What is expected: Copy out each line exactly; pictures stay out of the copy.

Provided material:
============================================================
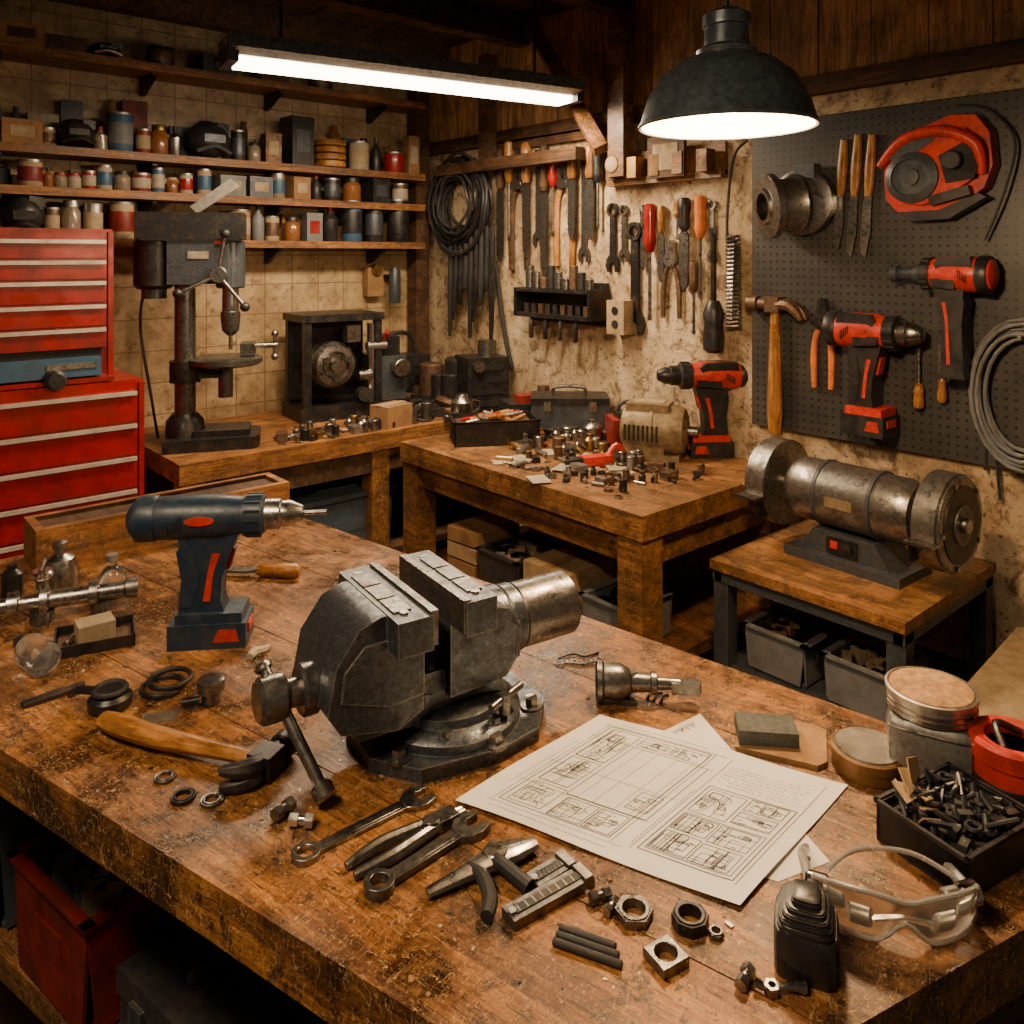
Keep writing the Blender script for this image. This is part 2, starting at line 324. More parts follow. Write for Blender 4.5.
# ---------------- vise
def bolt(b,c,r,h,m,M=I4):
    b.ring(c,r,r*.02,h,m,M,24,6)
def vise():
    b=B()
    base=[(-.15,-.045),(-.10,-.11),(.02,-.13),(.10,-.115),(.155,-.05),(.155,.05),(.10,.115),(.02,.13),(-.10,.11),(-.15,.045)]
    b.prism(base,.022,iron,T(0,0,.011),bev=.005)
    b.lathe([(.118,.022),(.118,.036),(.108,.044),(.095,.047),(.09,.058),(.06,.066)],iron,seg=40)
    for a in range(8):
        t=a*pi/4+.3; bolt(b,(.103*math.cos(t),.103*math.sin(t),.044),.009,.008,ironl)
    for x,y in((.122,-.062),(.122,.062),(-.115,-.07),(-.115,.07),(.02,-.117)):
        b.lathe([(.018,.021),(.018,.026),(.012,.027)],ironl,T(x,y,0)); bolt(b,(x,y,.026),.011,.012,steel)
    b.cyl((.05,-.095,.05),(.05,-.095,.08),.009,ironl); b.cyl((.02,-.105,.07),(.09,-.08,.075),.006,ironl)
    b.prism([(-.075,.05),(.085,.05),(.07,.09),(.09,.12),(-.07,.12)],.10,iron,MXZ,bev=.008)
    b.prism([(-.03,.085),(.07,.09),(.095,.12),(.095,.17),(.075,.195),(.04,.205),(.03,.235),(-.03,.235)],.14,iron,MXZ,bev=.01,seg=3)
    b.box((.000,0,.216),(.052,.225,.05),iron,bev=.005)
    b.box((-.024,0,.219),(.012,.22,.050),ironl,bev=.002)
    for y in(-.055,0,.055): b.box((.006,y,.242),(.026,.050,.003),ironl,bev=.001)
    b.cyl((.04,0,.145),(.10,0,.145),.058,iron,ch=.006,seg=36)
    b.cyl((.10,0,.145),(.125,0,.145),.0545,iron,ch=.003,seg=36)
    b.cyl((.125,0,.145),(.235,0,.145),.052,ironl,ch=.004,seg=36)
    b.lathe([(.042,0),(.042,.003),(.038,.0035),(.0,.001)],iron,T(.234,0,.145)@RYm(pi/2))
    b.tube([(.05,-.058,.19),(.09,-.064,.165),(.09,-.064,.115)],.008,iron)
    for y in(-.05,.05): bolt(b,(.05,y,.196),.009,.008,steel)
    b.box((-.07,0,.118),(.17,.072,.056),blkm,bev=.006)
    b.box((-.07,0,.149),(.17,.036,.010),ironl)
    for k in range(3): b.cyl((-.055+.02*k,0,.118),(-.045+.02*k,0,.118),.046,blkm,seg=28)
    b.prism([(-.078,.235),(-.146,.235),(-.178,.224),(-.212,.178),(-.224,.115),(-.205,.085),(-.12,.066),(-.078,.085)],.150,iron,MXZ,bev=.016,seg=4)
    b.prism([(-.078,.200),(-.17,.200),(-.200,.170),(-.205,.13),(-.13,.105),(-.078,.11)],.156,iron,MXZ,bev=.006)
    b.box((-.108,0,.212),(.056,.225,.05),iron,bev=.005)
    b.box((-.078,0,.217),(.012,.22,.050),ironl,bev=.002)
    for y in(-.055,0,.055): b.box((-.114,y,.238),(.028,.050,.003),ironl,bev=.001)
    for y in(-.085,.085): bolt(b,(-.114,y,.236),.007,.004,steel); bolt(b,(.004,y,.240),.007,.004,steel)
    b.prism([(-.212,.10),(-.17,.055),(-.06,.05),(-.06,.09)],.105,iron,MXZ,bev=.008)
    b.cyl((-.215,0,.125),(-.240,0,.125),.036,ironl,ch=.004,seg=28)
    b.cyl((-.235,0,.125),(-.262,0,.125),.02,steel)
    b.cyl((-.258,0,.125),(-.300,0,.125),.032,ironl,ch=.006,seg=28)
    a=Vector((-.281,.022,.155)); e=Vector((-.232,-.085,.020))
    b.cyl(a,e,.0085,steel,seg=16); b.cyl(e+(a-e)*.09,e-(a-e)*.03,.0150,steel,ch=.004); b.cyl(a,a+(a-e)*.07,.013,steel,ch=.004)
    return b
vise().done('bench_vise',(.778,1.055,.9),math.radians(-8))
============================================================
Output:
Keep writing the Blender script for this image. This is part 2, starting at line 324. More parts follow. Write for Blender 4.5.
# ---------------- vise
def bolt(b,c,r,h,m,M=I4):
    b.ring(c,r,r*.02,h,m,M,24,6)
def vise():
    b=B()
    base=[(-.15,-.045),(-.10,-.11),(.02,-.13),(.10,-.115),(.155,-.05),(.155,.05),(.10,.115),(.02,.13),(-.10,.11),(-.15,.045)]
    b.prism(base,.022,iron,T(0,0,.011),bev=.005)
    b.lathe([(.118,.022),(.118,.036),(.108,.044),(.095,.047),(.09,.058),(.06,.066)],iron,seg=40)
    for a in range(8):
        t=a*pi/4+.3; bolt(b,(.103*math.cos(t),.103*math.sin(t),.044),.009,.008,ironl)
    for x,y in((.122,-.062),(.122,.062),(-.115,-.07),(-.115,.07),(.02,-.117)):
        b.lathe([(.018,.021),(.018,.026),(.012,.027)],ironl,T(x,y,0)); bolt(b,(x,y,.026),.011,.012,steel)
    b.cyl((.05,-.095,.05),(.05,-.095,.08),.009,ironl); b.cyl((.02,-.105,.07),(.09,-.08,.075),.006,ironl)
    b.prism([(-.075,.05),(.085,.05),(.07,.09),(.09,.12),(-.07,.12)],.10,iron,MXZ,bev=.008)
    b.prism([(-.03,.085),(.07,.09),(.095,.12),(.095,.17),(.075,.195),(.04,.205),(.03,.235),(-.03,.235)],.14,iron,MXZ,bev=.01,seg=3)
    b.box((.000,0,.216),(.052,.225,.05),iron,bev=.005)
    b.box((-.024,0,.219),(.012,.22,.050),ironl,bev=.002)
    for y in(-.055,0,.055): b.box((.006,y,.242),(.026,.050,.003),ironl,bev=.001)
    b.cyl((.04,0,.145),(.10,0,.145),.058,iron,ch=.006,seg=36)
    b.cyl((.10,0,.145),(.125,0,.145),.0545,iron,ch=.003,seg=36)
    b.cyl((.125,0,.145),(.235,0,.145),.052,ironl,ch=.004,seg=36)
    b.lathe([(.042,0),(.042,.003),(.038,.0035),(.0,.001)],iron,T(.234,0,.145)@RYm(pi/2))
    b.tube([(.05,-.058,.19),(.09,-.064,.165),(.09,-.064,.115)],.008,iron)
    for y in(-.05,.05): bolt(b,(.05,y,.196),.009,.008,steel)
    b.box((-.07,0,.118),(.17,.072,.056),blkm,bev=.006)
    b.box((-.07,0,.149),(.17,.036,.010),ironl)
    for k in range(3): b.cyl((-.055+.02*k,0,.118),(-.045+.02*k,0,.118),.046,blkm,seg=28)
    b.prism([(-.078,.235),(-.146,.235),(-.178,.224),(-.212,.178),(-.224,.115),(-.205,.085),(-.12,.066),(-.078,.085)],.150,iron,MXZ,bev=.016,seg=4)
    b.prism([(-.078,.200),(-.17,.200),(-.200,.170),(-.205,.13),(-.13,.105),(-.078,.11)],.156,iron,MXZ,bev=.006)
    b.box((-.108,0,.212),(.056,.225,.05),iron,bev=.005)
    b.box((-.078,0,.217),(.012,.22,.050),ironl,bev=.002)
    for y in(-.055,0,.055): b.box((-.114,y,.238),(.028,.050,.003),ironl,bev=.001)
    for y in(-.085,.085): bolt(b,(-.114,y,.236),.007,.004,steel); bolt(b,(.004,y,.240),.007,.004,steel)
    b.prism([(-.212,.10),(-.17,.055),(-.06,.05),(-.06,.09)],.105,iron,MXZ,bev=.008)
    b.cyl((-.215,0,.125),(-.240,0,.125),.036,ironl,ch=.004,seg=28)
    b.cyl((-.235,0,.125),(-.262,0,.125),.02,steel)
    b.cyl((-.258,0,.125),(-.300,0,.125),.032,ironl,ch=.006,seg=28)
    a=Vector((-.281,.022,.155)); e=Vector((-.232,-.085,.020))
    b.cyl(a,e,.0085,steel,seg=16); b.cyl(e+(a-e)*.09,e-(a-e)*.03,.0150,steel,ch=.004); b.cyl(a,a+(a-e)*.07,.013,steel,ch=.004)
    return b
vise().done('bench_vise',(.778,1.055,.9),math.radians(-8))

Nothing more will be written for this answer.